[3D scene scripts]
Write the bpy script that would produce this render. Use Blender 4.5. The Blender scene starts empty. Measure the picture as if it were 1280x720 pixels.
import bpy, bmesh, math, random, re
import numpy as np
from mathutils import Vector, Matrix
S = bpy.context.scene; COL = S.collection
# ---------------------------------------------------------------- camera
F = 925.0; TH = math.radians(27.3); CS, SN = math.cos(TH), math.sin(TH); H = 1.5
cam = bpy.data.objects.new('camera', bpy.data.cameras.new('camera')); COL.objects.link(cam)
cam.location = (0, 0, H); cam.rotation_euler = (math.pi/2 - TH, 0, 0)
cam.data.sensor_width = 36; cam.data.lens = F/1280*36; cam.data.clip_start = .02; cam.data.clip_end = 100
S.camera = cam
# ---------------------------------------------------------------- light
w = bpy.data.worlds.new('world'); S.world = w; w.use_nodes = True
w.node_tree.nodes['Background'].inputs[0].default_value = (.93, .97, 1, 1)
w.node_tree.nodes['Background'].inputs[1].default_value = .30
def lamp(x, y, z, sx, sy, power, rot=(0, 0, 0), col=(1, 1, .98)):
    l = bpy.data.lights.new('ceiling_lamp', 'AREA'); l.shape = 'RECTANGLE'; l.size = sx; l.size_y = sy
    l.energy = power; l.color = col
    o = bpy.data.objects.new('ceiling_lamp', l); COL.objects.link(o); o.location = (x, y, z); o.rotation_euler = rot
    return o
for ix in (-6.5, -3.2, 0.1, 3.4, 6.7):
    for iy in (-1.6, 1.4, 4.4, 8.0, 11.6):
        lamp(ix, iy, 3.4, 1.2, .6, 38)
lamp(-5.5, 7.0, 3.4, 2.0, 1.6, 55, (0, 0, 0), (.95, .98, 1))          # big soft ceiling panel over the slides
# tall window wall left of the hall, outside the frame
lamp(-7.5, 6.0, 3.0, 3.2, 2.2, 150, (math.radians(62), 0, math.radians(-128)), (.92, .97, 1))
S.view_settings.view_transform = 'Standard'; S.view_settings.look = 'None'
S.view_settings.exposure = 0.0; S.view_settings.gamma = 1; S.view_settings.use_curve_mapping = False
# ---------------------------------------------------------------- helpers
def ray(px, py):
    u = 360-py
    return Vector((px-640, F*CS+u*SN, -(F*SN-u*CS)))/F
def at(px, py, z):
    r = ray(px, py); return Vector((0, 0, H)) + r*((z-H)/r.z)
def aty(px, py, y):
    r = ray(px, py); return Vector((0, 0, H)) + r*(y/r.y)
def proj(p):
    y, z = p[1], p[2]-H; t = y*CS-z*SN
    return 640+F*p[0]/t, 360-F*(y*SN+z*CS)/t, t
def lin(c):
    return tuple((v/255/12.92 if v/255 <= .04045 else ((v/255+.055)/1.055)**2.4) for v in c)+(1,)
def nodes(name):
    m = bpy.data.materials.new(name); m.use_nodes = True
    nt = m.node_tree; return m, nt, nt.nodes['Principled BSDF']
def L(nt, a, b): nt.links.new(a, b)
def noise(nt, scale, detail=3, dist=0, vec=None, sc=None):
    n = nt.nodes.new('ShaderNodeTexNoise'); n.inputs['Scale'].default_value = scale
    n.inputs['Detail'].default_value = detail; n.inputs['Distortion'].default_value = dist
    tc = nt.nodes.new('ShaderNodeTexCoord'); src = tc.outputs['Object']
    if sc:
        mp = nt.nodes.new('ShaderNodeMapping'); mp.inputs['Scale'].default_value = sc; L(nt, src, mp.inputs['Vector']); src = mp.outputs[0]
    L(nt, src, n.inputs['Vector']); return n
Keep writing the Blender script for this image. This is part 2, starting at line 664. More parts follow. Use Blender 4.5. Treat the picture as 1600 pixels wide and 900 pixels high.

Objective
Restate the data above word for word.

Solution for this problem
Write the bpy script that would produce this render. Use Blender 4.5. The Blender scene starts empty. Measure the picture as if it were 1280x720 pixels.
import bpy, bmesh, math, random, re
import numpy as np
from mathutils import Vector, Matrix
S = bpy.context.scene; COL = S.collection
# ---------------------------------------------------------------- camera
F = 925.0; TH = math.radians(27.3); CS, SN = math.cos(TH), math.sin(TH); H = 1.5
cam = bpy.data.objects.new('camera', bpy.data.cameras.new('camera')); COL.objects.link(cam)
cam.location = (0, 0, H); cam.rotation_euler = (math.pi/2 - TH, 0, 0)
cam.data.sensor_width = 36; cam.data.lens = F/1280*36; cam.data.clip_start = .02; cam.data.clip_end = 100
S.camera = cam
# ---------------------------------------------------------------- light
w = bpy.data.worlds.new('world'); S.world = w; w.use_nodes = True
w.node_tree.nodes['Background'].inputs[0].default_value = (.93, .97, 1, 1)
w.node_tree.nodes['Background'].inputs[1].default_value = .30
def lamp(x, y, z, sx, sy, power, rot=(0, 0, 0), col=(1, 1, .98)):
    l = bpy.data.lights.new('ceiling_lamp', 'AREA'); l.shape = 'RECTANGLE'; l.size = sx; l.size_y = sy
    l.energy = power; l.color = col
    o = bpy.data.objects.new('ceiling_lamp', l); COL.objects.link(o); o.location = (x, y, z); o.rotation_euler = rot
    return o
for ix in (-6.5, -3.2, 0.1, 3.4, 6.7):
    for iy in (-1.6, 1.4, 4.4, 8.0, 11.6):
        lamp(ix, iy, 3.4, 1.2, .6, 38)
lamp(-5.5, 7.0, 3.4, 2.0, 1.6, 55, (0, 0, 0), (.95, .98, 1))          # big soft ceiling panel over the slides
# tall window wall left of the hall, outside the frame
lamp(-7.5, 6.0, 3.0, 3.2, 2.2, 150, (math.radians(62), 0, math.radians(-128)), (.92, .97, 1))
S.view_settings.view_transform = 'Standard'; S.view_settings.look = 'None'
S.view_settings.exposure = 0.0; S.view_settings.gamma = 1; S.view_settings.use_curve_mapping = False
# ---------------------------------------------------------------- helpers
def ray(px, py):
    u = 360-py
    return Vector((px-640, F*CS+u*SN, -(F*SN-u*CS)))/F
def at(px, py, z):
    r = ray(px, py); return Vector((0, 0, H)) + r*((z-H)/r.z)
def aty(px, py, y):
    r = ray(px, py); return Vector((0, 0, H)) + r*(y/r.y)
def proj(p):
    y, z = p[1], p[2]-H; t = y*CS-z*SN
    return 640+F*p[0]/t, 360-F*(y*SN+z*CS)/t, t
def lin(c):
    return tuple((v/255/12.92 if v/255 <= .04045 else ((v/255+.055)/1.055)**2.4) for v in c)+(1,)
def nodes(name):
    m = bpy.data.materials.new(name); m.use_nodes = True
    nt = m.node_tree; return m, nt, nt.nodes['Principled BSDF']
def L(nt, a, b): nt.links.new(a, b)
def noise(nt, scale, detail=3, dist=0, vec=None, sc=None):
    n = nt.nodes.new('ShaderNodeTexNoise'); n.inputs['Scale'].default_value = scale
    n.inputs['Detail'].default_value = detail; n.inputs['Distortion'].default_value = dist
    tc = nt.nodes.new('ShaderNodeTexCoord'); src = tc.outputs['Object']
    if sc:
        mp = nt.nodes.new('ShaderNodeMapping'); mp.inputs['Scale'].default_value = sc; L(nt, src, mp.inputs['Vector']); src = mp.outputs[0]
    L(nt, src, n.inputs['Vector']); return n
Keep writing the Blender script for this image. This is part 2, starting at line 664. More parts follow. Use Blender 4.5. Treat the picture as 1600 pixels wide and 900 pixels high.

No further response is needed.